03 Roman Theatre of Orange


 COLUMN 
How are the Greek theater and Roman theater different?

 Originally, Greek plays were performed by a chorus, who served a priestess-like role. Then, in the 6th century B.C., a man named Thespis appeared, and introduced an actor in addition to the chorus. In the 5th century B.C., along with the appearance of playwrights, such as Aeschylus, Sophocles, and Euripides, who composed excellent dramas, multiple actors started to take part.
 Actors mainly acted on the stage called logeion (Figure A-c), while the chorus occupied the orchestra, which is the circular space lying anterior to the logeion (Figure A-b). In terms of spatial structure, the chorus served a role like the facilitator of the play, and also confronted the actors, representing the feelings of the audience. Further, the audience was arrayed in such way that it enclosed the chorus. The spatial relationship between the chorus and the audience worked in a way that concentrated the energy on the orchestra (where the chorus stood) at the center, and confronted the stage together. This structure made all the audience members in the fan-shaped seats (Figure A-a), either along the center line or at both ends, confront the stage mentally via the chorus despite their different angles of viewing the stage. Thus, it can be imagined that the spatial heterogeneity was replaced with mental homogeneity.
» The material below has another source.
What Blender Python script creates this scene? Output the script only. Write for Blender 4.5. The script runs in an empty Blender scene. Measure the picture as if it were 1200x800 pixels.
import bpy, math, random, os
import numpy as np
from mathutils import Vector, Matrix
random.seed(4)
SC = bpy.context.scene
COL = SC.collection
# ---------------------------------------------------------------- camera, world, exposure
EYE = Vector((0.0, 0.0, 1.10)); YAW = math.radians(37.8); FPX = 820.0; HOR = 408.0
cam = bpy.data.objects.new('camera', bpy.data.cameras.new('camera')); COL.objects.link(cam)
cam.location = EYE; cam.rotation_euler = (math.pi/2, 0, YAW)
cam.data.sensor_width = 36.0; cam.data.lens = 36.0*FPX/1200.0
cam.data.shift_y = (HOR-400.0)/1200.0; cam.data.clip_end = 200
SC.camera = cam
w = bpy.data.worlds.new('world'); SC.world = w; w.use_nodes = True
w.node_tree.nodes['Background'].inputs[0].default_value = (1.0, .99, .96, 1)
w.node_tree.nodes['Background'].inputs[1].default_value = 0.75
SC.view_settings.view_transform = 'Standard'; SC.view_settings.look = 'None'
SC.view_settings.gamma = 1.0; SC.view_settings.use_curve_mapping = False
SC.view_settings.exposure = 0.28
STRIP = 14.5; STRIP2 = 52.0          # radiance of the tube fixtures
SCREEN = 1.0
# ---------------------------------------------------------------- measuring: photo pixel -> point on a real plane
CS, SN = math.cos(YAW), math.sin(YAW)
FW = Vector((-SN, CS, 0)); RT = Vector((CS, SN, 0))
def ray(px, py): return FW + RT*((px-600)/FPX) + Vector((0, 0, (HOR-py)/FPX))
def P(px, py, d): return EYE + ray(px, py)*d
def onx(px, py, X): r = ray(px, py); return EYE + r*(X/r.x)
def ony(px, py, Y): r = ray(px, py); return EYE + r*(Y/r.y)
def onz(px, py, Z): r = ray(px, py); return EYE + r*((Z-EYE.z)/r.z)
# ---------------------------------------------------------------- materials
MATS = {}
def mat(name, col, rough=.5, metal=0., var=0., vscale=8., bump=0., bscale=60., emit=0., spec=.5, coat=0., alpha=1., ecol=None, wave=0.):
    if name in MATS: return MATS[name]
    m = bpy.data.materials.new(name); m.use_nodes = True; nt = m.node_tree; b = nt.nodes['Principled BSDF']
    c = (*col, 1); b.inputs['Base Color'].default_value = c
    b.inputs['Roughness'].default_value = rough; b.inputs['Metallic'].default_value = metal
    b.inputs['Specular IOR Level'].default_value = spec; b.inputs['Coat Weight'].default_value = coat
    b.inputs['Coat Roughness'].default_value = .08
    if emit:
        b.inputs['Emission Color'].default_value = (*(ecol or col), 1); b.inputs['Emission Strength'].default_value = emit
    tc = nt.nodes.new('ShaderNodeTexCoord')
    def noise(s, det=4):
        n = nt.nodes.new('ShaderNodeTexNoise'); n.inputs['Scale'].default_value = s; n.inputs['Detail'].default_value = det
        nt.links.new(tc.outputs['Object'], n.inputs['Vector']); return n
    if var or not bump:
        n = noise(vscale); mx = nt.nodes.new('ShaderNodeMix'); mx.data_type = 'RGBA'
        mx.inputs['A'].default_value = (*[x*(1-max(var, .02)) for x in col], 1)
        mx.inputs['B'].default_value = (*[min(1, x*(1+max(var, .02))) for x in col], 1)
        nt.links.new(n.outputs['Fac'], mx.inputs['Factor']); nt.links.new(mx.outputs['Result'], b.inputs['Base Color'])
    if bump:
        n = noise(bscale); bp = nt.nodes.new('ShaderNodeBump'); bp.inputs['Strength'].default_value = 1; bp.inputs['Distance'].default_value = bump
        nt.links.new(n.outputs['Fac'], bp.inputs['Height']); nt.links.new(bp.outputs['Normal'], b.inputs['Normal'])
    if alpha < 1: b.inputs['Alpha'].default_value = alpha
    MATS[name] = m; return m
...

 In contrast, in Roman theater, the chorus disappeared and the audience seats (Figure B-a) directly confronted the stage (Figure B-c). Here, the angles of the orchestra (Figure B-b) and the surrounding audience seats were both semicircular-shaped, and the audience seats and the stage faced each other squarely, so it became more similar to the format of modern theater.
 Although Greek and Roman theaters are often lumped as one, it would be more correct to understand that there is a large difference between the two in terms of the nature of the theatrical space.